Ocean City’s The Commander Hotel and Restaurant

History Of The Commander

The Commander Hotel, a gem of Ocean City, Maryland, is an establishment that has been in business for almost a century. Facing the coast, the hotel opened on Memorial Day in 1930 and has experienced several expansions throughout the years of its existence. In the beginning, the hotel offered a mere 62 rooms, an American Plan dining room, and a kitchen with wood-burning stoves. The hotel had something notably advanced: the first elevator in Ocean City. Other amenities included an in-room telephone service and porches with rocking chairs. For as little as ninety-five U.S. dollars each week, a couple could stay in The Commander and enjoy three meals a day.

 

Images of the Commander Hotel in Ocean City, Maryland

During the era of World War II, the Commander Hotel hosted doctors, lawyers, and executives. The hotel rooms were equipped with blackout curtains to protect the windows from enemy shelling from submarines. Post-war, the hotel expanded, adding a North wing. The hotel also had a modified American plan, which included two meals per day for guests. The expansion added a second dining room that could accommodate four-hundred people. This space was attractive to conventions and renunions. In the dining room, the Commander Clambakes was hosted in the 1950s. This event had over twelve-hundred people. The Hotel provided lobster, corn on the cob, and steamed clams, prepared in a coal pit on the beach.

Dining at The Commander

Commander Hotel menu: “Commander Hotel / Ocean City, Maryland” (1955)

The menu shown above is likely from The Commander Hotel’s American plan, incorporated after World War II. This means guests would be able to have two meals a day and this is likely one of two menus.
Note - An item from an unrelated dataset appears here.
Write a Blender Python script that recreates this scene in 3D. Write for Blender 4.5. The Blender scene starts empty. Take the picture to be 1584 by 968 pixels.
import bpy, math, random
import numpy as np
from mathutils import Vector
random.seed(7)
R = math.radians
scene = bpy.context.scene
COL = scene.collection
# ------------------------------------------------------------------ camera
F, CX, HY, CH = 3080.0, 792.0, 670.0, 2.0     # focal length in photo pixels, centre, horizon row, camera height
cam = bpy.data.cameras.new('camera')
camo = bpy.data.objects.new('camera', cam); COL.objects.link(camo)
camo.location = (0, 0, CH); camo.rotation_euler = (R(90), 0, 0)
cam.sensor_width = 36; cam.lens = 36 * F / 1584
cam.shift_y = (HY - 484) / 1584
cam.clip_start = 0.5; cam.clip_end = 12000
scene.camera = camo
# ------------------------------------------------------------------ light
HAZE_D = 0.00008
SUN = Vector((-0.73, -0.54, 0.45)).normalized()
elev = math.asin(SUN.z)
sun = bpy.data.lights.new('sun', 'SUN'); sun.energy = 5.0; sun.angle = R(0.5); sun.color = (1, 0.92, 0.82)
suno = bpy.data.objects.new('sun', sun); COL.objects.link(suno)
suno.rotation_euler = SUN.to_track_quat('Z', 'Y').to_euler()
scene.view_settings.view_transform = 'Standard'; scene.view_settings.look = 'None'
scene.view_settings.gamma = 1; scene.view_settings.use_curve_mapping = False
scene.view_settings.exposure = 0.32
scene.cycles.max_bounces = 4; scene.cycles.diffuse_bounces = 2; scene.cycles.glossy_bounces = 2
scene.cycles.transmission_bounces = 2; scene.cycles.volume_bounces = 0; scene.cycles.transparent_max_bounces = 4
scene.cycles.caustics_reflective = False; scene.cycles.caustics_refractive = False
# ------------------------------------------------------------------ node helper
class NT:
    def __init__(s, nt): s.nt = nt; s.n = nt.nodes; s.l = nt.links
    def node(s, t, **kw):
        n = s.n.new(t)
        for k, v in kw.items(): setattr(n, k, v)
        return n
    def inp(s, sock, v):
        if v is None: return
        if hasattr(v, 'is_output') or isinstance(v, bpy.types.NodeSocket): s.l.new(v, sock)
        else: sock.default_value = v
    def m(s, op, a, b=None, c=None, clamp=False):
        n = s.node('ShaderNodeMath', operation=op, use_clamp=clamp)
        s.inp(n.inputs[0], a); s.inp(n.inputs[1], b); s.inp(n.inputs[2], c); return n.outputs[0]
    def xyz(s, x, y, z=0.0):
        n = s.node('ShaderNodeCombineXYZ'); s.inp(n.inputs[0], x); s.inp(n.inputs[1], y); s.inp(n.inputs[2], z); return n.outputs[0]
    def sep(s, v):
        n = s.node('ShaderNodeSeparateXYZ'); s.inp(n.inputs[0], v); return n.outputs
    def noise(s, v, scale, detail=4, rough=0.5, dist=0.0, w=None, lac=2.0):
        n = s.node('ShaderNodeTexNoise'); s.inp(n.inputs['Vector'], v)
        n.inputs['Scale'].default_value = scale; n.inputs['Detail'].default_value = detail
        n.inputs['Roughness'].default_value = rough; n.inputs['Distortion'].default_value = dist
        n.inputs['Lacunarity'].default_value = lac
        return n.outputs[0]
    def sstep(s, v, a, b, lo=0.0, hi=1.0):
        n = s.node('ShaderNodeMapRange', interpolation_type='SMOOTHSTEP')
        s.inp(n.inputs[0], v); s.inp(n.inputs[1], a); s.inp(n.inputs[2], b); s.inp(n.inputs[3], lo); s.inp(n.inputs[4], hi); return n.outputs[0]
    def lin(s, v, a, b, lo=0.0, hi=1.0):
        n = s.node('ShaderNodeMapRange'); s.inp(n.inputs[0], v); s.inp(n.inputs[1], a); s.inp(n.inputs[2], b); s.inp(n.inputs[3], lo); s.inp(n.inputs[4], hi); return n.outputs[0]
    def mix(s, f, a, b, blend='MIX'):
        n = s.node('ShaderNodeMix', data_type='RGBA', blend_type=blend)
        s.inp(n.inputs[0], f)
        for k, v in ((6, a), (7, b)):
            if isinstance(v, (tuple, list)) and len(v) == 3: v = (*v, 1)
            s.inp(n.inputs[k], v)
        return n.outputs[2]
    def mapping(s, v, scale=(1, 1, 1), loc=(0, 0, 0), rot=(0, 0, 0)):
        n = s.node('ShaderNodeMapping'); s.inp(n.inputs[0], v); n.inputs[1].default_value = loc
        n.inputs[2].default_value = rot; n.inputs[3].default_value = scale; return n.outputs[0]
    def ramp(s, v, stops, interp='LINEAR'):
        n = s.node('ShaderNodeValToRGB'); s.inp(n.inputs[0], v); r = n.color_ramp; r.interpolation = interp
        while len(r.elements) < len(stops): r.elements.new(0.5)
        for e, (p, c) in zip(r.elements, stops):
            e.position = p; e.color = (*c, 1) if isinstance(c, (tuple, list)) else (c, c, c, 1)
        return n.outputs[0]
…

Some of the most interesting features on this menu include: “puree of green pea”, “winesap apple sauce”,  “jellied tomato”, and “jellied consomme”. ​​Based on the structure of the menu, we can assume that everyone is given a choice of a starter, entree, beverage, and dessert. The only prices on the menu are the entrees, which could mean that you would be charged extra.

Winesap apples, identified in 1804, and winesap apple cider

The winesap is a particular heritage variety of apple that was first recorded by Dr. James Mease in 1804. Apparently, these apples were first grown by Samuel Coles in Moore’s Town, New Jersey. The winesap was a popular apple to use in cider and applesauce. In the menu, we can infer that winesap apples are also present in the restaurant’s apple sauce, “natural apple”, and spiced applesauce cake.

Tomato aspic or “jellied tomato”

Jellied tomato, also known as tomato aspic, was popularized in the 1950s, making this one of the more “trendy” items available at the hotel. It is understood as a comfort food. Aspic, not to be confused with gelatin, is a savory, congealed substance, often flavored with animal stock such as pork, beef, or chicken. The flavor can be described as “mildly meaty”. 

Tomato aspic or “jellied tomato”

This is not the only “mildly meaty”, congealed item on this menu. Originating in France, consomme is a clear soup, flavored with rich stock or broth that has been clarified. Jellied consomme is a gelatinous version of the soup, and would typically be served in a glass. This item was relatively cheap as well. 

It is not difficult to imagine what “puree of green pea” looks and tastes like, but the fact that it landed on the menu of a bustling hotel is worth noting. It is listed with the rest of the starters and according to my research, has little historical background or significance. 

After further research on this hotel and its dining rooms, we can see that the hotel-restaurant scene during these decades was immensely popular. It was a great value to spend a vacation at a hotel this nice and with such an array of foods. It faced the coast, making it a destination for anyone who needed to get away from the monotony of their everyday lives. Hotels were also hosting a variety of people who are in the area for different reasons, even if it is not for a vacation. As I discussed earlier, it was a hub for executives, doctors, and lawyers during wartime.

The hotel was replaced after the original was torn down, according to an article that was released in the 1990s, titled “Final salutes for Commander Ending: Ocean City’s 67-year-old Commander Hotel will be torn down in a few days, giving Marylanders cause to fondly recall vacations there.” The Commander Hotel brand has withstood almost a century of business and has experienced several advancements since the 1950s.